The findings, published in the Journal of American College Health, may not surprise many college students.

"A lot of the reaction we've been getting from students is, ''Well, we've known that,''" said researcher Brian Willoughby, who conducted the study while at the University of Minnesota in St. Paul and is now a visiting professor at Brigham Young University in Salt Lake City.

Willoughby told Reuters Health that the findings should make more universities, researchers and parents aware of the issue.

He said 90% of university housing in the United States is now co-ed -- part of a larger move away from the traditional notion that colleges should act as stand-ins for parents and enforce rules on students'' social behavior.

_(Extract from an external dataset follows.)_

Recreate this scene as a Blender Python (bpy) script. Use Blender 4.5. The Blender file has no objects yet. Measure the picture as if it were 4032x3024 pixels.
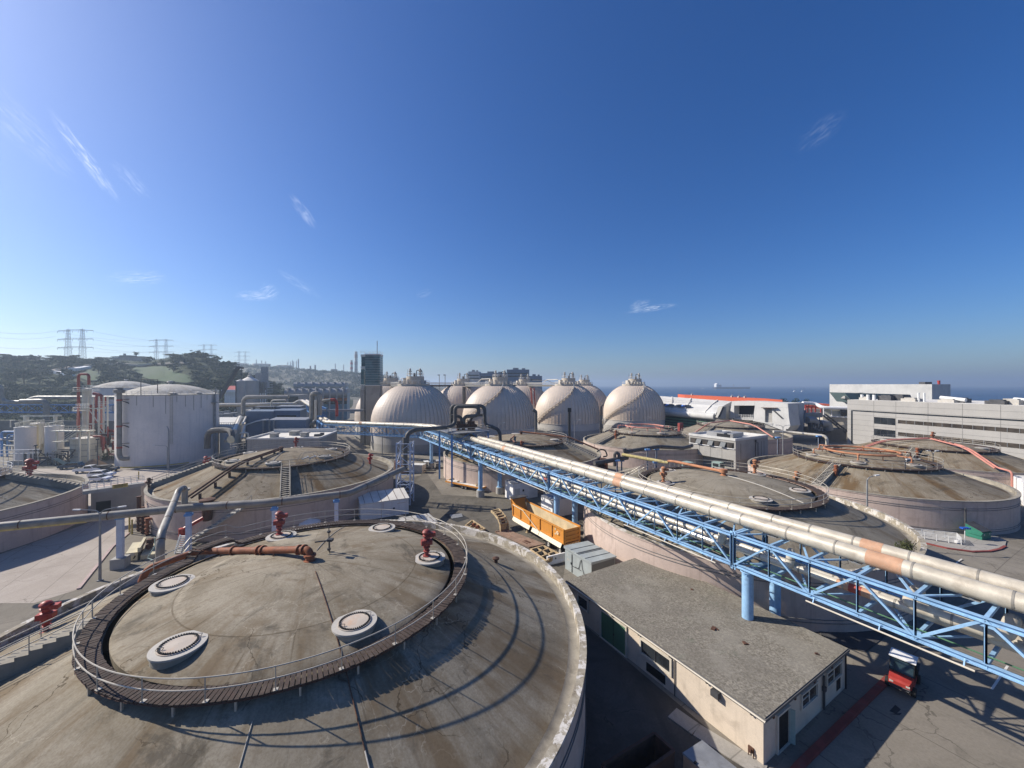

"This transition to co-ed housing has happened without an evaluation of its effects," Willoughby said.

In the study, Willoughby and colleague Jason Carroll found that more than 41% of students in co-ed housing said they binged on a weekly basis compared to less than 18% of those in single-sex dorms.

While 63% of students in single-sex housing said they'd had no sexual partners in the past year, this was true of only 44% of students in co-ed dorms. Among students in co-ed housing, almost 13% said they had had three or more sexual partners in the past year, compared with 5% of students in single-sex dorms.

Willoughby said the findings did not appear to be a matter of "selection" -- that is, kids who are more prone to drinking and sex being more likely to request co-ed housing.

Few college students specifically ask for single-sex housing, the researcher noted, and most that end up in those dorms were simply placed there by their universities.

Willoughby and Carroll also surveyed the students on religion and personality traits such as impulsivity and extroversion, and found that those factors did not explain away the connection between co-ed housing and drinking and sex.

Willoughby speculated that co-ed dorms may implicitly set different "social norms" than single-sex housing does. Students, he explained, may expect co-ed dorms to have higher rates of drinking and sex, which may make them more likely to live up to those expectations.

"It's not necessarily simply about women and men living together," Willoughby said.